Nel luglio 2016 Pesce si era sottratto ad un provvedimento di fermo emesso dalla Dda nell'ambito dell'operazione Vulcano condotta dalla Guardia di finanza. L'uomo è stato individuato in un'abitazione nella zona marina di Gioia Tauro. Grazie ad attività tecnica ed alle conoscenze del territorio, i carabinieri lo hanno bloccato in un appartamento dove, verosimilmente, si era recato per incontrare la compagna e i figli.
Pesce, nel momento dell'irruzione dei militari, ha tentato di disfarsi di una pistola lanciandola dalla finestra dell'abitazione. L'arma, subito recuperata dai carabinieri, è risultata essere una pistola semiautomatica in ottimo stato e perfettamente efficiente, completa di caricatore e relativo munizionamento, oggetto di un furto compiuto a Civitanova Marche nel 2015. L'uomo, poi, non ha opposto resistenza. Antonino Pesce, in seguito anche all'arresto di altri familiari, è ritenuto dagli investigatori il reggente dell' omonima cosca e colui che si occupava dell'approvvigionamento delle risorse finanziarie, in particolare gestendo l'attività di importazione di cocaina dal Sudamerica e curando l'esfiltrazione della droga importata da altri e stoccata in container sbarcati nel porto di Gioia Tauro.

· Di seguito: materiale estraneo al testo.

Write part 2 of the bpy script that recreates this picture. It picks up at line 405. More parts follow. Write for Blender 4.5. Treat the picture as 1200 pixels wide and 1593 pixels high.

Pesce amministrava le risorse finanziarie e le distribuiva ai vertici della cosca detenuti ed ai loro familiari.
Inoltre Pesce curava i rapporti con le altre cosche, in particolare quella dei Bellocco e dei Molè. In generale, secondo gli investigatori, svolgeva le funzioni di organizzatore e promotore della cosca. Nel corso dell'operazione è stato arrestato anche, per favoreggiamento personale, Tonino Belcastro, di 53 anni, già noto alle forze dell'ordine, proprietario dell'abitazione in cui è stato sorpreso il latitante e presente al momento dell' irruzione dei carabinieri.